2. An apparatus as recited in claim 1, wherein:

said mounting means includes a spherical ball bearing interposed between said shaft member and said tubular member to enable said tubular member to rotate and pivot relative to said shaft member; and

said securing means includes a needle bearing interposed between said ring and said tubular member to enable said ring to translate relative to said tubular member in a direction substantially parallel to the longitudinal axis of said tubular member.

3. An apparatus as recited in claims 1 or 2, wherein said bracket extends in a transverse direction relative to the longitudinal axis of said shaft member.
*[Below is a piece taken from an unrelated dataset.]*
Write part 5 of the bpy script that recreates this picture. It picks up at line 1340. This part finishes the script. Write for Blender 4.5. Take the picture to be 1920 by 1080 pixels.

4. An electrophotographic printing machine of the type having an endless photoconductive belt arranged to move in a predetermined path through a plurality of processing stations disposed therealong, wherein the improvement includes:

a tubular member arranged to have a portion of the photoconductive belt passing thereover;

a ring extending in an outwardly direction from said tubular member and arranged to have a portion thereof positioned closely adjacent to the side edge of the photoconductive belt so that lateral movement of the photoconductive belt causes the side edge of the photoconductive belt to contact said ring and translate said ring in the lateral direction;

means for translatably securing said ring on said tubular member; and

a bracket having one end portion thereof attached pivotably to said ring with the other end portion thereof being attached pitovably to said shaft member so that translation of said ring pivots said tubular member about an axis substantially normal to the longitudinal axis of said tubular member to return the photoconductive belt to the predetermined path.

5. A printing machine as recited in claim 4, wherein:

6. A printing machine as recited in claims 4 or 5, wherein said bracket extends in a transverse direction relative to the longitudinal axis of said shaft member.